WHAT YOU NEED TO DO —
Lines that contain the string "from" are to be copied; leave out all others.

[Scene modeling code data]
- - -

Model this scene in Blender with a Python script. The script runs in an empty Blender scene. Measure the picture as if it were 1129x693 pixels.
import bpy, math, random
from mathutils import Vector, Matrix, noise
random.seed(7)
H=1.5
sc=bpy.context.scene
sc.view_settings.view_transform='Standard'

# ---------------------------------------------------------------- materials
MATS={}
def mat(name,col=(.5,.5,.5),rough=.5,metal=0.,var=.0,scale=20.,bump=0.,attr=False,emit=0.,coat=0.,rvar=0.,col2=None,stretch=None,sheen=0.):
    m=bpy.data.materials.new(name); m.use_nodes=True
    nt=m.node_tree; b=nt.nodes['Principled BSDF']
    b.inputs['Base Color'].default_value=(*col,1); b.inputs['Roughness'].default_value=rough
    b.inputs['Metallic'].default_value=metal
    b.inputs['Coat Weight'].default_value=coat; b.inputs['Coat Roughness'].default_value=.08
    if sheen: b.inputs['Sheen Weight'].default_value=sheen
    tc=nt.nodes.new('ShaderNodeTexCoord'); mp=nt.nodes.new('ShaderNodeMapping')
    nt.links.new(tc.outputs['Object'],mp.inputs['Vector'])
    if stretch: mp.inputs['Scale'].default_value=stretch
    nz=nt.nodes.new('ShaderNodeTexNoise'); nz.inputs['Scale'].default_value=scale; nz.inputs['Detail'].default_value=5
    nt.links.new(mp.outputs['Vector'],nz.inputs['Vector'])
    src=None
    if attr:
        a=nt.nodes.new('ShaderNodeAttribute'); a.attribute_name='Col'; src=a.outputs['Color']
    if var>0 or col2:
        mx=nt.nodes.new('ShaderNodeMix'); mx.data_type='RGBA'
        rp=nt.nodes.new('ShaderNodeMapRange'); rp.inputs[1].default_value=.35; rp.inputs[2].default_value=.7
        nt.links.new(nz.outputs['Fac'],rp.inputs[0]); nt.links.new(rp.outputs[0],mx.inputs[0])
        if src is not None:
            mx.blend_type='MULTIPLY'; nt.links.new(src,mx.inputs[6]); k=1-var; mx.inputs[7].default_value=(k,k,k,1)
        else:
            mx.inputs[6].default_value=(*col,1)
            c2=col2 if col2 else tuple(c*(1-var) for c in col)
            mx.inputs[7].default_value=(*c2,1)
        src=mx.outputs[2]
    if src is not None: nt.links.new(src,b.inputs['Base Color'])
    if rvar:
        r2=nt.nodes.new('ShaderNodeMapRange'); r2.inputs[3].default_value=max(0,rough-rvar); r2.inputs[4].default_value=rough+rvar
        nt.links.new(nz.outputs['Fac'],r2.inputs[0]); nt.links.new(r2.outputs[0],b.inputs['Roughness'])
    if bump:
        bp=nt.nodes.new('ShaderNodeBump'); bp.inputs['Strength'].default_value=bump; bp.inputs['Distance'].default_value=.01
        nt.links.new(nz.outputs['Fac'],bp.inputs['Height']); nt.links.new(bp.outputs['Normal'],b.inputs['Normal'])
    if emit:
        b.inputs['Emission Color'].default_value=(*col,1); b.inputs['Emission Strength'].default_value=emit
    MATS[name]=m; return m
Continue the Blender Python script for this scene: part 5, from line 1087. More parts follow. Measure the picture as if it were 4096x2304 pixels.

- - -

THE OUTPUT —
from mathutils import Vector, Matrix, noise
Continue the Blender Python script for this scene: part 5, from line 1087. More parts follow. Measure the picture as if it were 4096x2304 pixels.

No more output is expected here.